====== RECORDS TO USE
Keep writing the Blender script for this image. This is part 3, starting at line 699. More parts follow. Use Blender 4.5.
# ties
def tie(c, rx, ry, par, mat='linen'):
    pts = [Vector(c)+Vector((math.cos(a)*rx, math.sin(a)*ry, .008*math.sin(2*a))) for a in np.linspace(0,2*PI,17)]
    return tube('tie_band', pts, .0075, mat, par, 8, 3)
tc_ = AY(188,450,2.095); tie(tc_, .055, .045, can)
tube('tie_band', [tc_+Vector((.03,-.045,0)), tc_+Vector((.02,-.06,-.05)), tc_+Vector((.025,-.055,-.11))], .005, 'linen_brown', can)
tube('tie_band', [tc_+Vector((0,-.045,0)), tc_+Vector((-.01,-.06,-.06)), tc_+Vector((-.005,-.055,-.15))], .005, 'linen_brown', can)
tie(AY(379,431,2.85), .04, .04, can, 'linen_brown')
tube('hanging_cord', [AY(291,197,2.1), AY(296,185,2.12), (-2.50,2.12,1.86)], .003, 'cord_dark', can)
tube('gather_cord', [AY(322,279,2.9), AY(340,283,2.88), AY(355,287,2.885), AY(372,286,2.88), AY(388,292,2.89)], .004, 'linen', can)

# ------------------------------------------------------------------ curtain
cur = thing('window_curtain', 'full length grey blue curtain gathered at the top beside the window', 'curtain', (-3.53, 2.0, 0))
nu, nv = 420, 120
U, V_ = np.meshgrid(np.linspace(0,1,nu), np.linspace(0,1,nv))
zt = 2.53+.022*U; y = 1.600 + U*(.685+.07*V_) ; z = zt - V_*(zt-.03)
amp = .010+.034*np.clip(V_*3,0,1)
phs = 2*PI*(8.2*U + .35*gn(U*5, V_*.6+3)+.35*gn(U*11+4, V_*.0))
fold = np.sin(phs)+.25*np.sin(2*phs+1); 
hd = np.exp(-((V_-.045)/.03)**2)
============
====== RECORDS TO USE
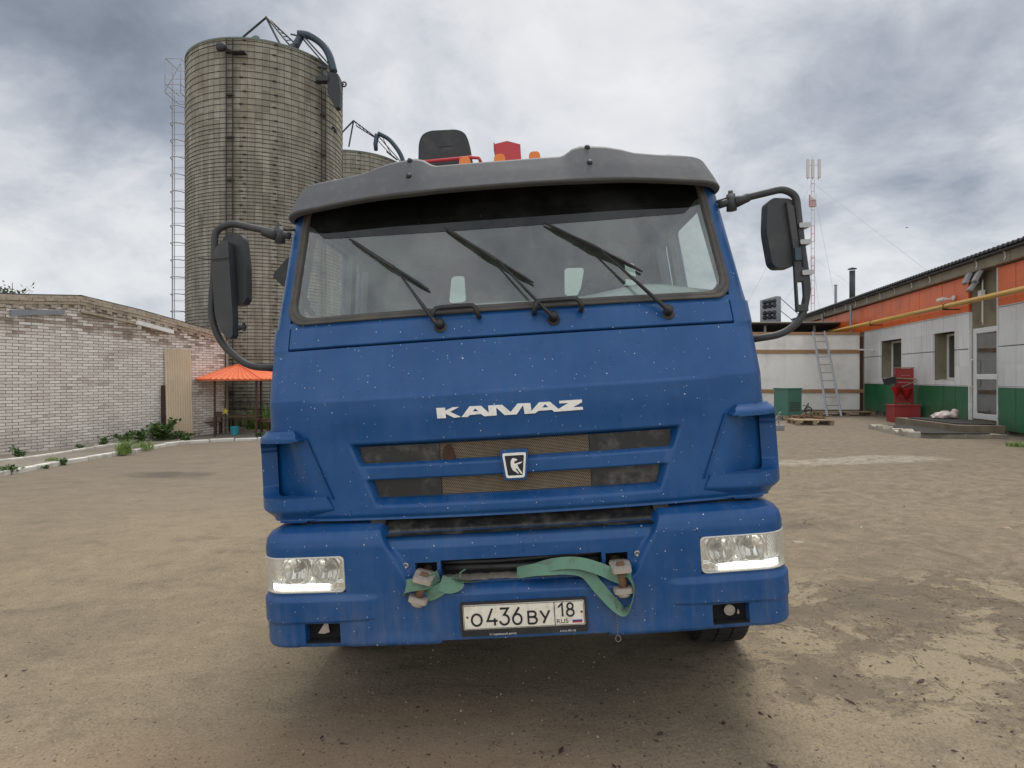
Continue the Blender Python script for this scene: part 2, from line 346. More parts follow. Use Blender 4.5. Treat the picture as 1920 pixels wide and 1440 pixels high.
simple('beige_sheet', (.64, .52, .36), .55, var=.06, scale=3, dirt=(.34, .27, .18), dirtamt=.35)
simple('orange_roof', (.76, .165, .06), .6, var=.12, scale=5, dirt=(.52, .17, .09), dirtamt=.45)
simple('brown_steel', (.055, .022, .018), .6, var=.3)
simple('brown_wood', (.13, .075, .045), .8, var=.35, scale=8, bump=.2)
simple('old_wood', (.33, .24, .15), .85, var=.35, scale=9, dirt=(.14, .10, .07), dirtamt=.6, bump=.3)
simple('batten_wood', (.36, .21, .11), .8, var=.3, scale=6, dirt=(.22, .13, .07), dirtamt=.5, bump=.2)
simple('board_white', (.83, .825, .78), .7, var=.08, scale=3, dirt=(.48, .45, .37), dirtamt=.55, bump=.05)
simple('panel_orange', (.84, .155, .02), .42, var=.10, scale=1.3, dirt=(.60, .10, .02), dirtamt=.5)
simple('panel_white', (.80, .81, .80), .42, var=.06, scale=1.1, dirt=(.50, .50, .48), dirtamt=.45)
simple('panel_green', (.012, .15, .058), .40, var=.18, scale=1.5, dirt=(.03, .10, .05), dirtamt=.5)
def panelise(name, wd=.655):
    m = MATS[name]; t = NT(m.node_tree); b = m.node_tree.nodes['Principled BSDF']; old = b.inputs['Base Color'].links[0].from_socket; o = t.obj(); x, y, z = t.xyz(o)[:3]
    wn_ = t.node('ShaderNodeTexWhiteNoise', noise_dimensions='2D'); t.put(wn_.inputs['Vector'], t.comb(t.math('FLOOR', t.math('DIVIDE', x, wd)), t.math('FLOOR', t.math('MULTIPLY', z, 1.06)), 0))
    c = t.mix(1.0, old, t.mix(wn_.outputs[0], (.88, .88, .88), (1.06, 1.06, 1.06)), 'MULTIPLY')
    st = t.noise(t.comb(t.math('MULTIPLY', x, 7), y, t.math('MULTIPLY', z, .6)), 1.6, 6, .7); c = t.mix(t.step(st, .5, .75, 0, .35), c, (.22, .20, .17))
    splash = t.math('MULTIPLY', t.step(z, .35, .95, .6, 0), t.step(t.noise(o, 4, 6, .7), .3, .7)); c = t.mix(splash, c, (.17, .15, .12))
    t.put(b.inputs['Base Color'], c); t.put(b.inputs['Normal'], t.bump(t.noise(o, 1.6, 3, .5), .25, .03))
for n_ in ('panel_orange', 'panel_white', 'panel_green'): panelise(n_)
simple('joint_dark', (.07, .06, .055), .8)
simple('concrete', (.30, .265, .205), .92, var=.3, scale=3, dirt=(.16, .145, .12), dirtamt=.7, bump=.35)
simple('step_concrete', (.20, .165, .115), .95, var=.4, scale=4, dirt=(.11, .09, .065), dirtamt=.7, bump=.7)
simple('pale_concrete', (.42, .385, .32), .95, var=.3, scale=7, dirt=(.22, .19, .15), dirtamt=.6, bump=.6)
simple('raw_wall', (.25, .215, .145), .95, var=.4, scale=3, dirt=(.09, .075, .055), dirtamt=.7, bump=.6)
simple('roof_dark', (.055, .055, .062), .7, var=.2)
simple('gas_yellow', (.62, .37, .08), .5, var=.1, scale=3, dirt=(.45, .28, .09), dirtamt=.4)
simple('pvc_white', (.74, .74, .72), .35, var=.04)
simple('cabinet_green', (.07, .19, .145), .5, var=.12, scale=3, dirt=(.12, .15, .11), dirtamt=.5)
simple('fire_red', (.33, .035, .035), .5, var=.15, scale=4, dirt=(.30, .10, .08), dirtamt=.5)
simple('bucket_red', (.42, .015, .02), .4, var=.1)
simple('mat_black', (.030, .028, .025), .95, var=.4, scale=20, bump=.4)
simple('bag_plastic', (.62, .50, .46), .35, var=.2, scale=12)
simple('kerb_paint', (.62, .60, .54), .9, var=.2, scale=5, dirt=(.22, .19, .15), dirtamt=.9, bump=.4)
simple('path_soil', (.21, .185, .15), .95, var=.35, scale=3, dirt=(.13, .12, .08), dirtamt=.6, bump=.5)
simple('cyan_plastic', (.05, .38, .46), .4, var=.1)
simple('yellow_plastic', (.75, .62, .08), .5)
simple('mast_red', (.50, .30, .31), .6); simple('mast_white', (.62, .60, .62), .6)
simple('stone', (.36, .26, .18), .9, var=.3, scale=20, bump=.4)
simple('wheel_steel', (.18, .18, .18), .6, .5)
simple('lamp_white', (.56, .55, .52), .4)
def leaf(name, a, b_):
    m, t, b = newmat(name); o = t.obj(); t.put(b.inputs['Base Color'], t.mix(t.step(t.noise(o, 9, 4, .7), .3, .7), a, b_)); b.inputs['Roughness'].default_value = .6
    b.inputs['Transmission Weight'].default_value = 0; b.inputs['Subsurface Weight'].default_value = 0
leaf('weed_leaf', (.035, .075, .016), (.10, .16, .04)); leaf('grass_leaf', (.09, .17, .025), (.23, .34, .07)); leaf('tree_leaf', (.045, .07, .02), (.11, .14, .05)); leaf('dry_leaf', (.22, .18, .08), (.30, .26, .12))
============
* [SHORT EXERCISE] Take the line that contains "Keep writing the", the line that contains "hd = np.exp(-((V_-.045)/.03)**2)", and all lines between, and give them again exactly; include no other line.

* [TASK SOLUTION]
Keep writing the Blender script for this image. This is part 3, starting at line 699. More parts follow. Use Blender 4.5.
# ties
def tie(c, rx, ry, par, mat='linen'):
    pts = [Vector(c)+Vector((math.cos(a)*rx, math.sin(a)*ry, .008*math.sin(2*a))) for a in np.linspace(0,2*PI,17)]
    return tube('tie_band', pts, .0075, mat, par, 8, 3)
tc_ = AY(188,450,2.095); tie(tc_, .055, .045, can)
tube('tie_band', [tc_+Vector((.03,-.045,0)), tc_+Vector((.02,-.06,-.05)), tc_+Vector((.025,-.055,-.11))], .005, 'linen_brown', can)
tube('tie_band', [tc_+Vector((0,-.045,0)), tc_+Vector((-.01,-.06,-.06)), tc_+Vector((-.005,-.055,-.15))], .005, 'linen_brown', can)
tie(AY(379,431,2.85), .04, .04, can, 'linen_brown')
tube('hanging_cord', [AY(291,197,2.1), AY(296,185,2.12), (-2.50,2.12,1.86)], .003, 'cord_dark', can)
tube('gather_cord', [AY(322,279,2.9), AY(340,283,2.88), AY(355,287,2.885), AY(372,286,2.88), AY(388,292,2.89)], .004, 'linen', can)

# ------------------------------------------------------------------ curtain
cur = thing('window_curtain', 'full length grey blue curtain gathered at the top beside the window', 'curtain', (-3.53, 2.0, 0))
nu, nv = 420, 120
U, V_ = np.meshgrid(np.linspace(0,1,nu), np.linspace(0,1,nv))
zt = 2.53+.022*U; y = 1.600 + U*(.685+.07*V_) ; z = zt - V_*(zt-.03)
amp = .010+.034*np.clip(V_*3,0,1)
phs = 2*PI*(8.2*U + .35*gn(U*5, V_*.6+3)+.35*gn(U*11+4, V_*.0))
fold = np.sin(phs)+.25*np.sin(2*phs+1); 
hd = np.exp(-((V_-.045)/.03)**2)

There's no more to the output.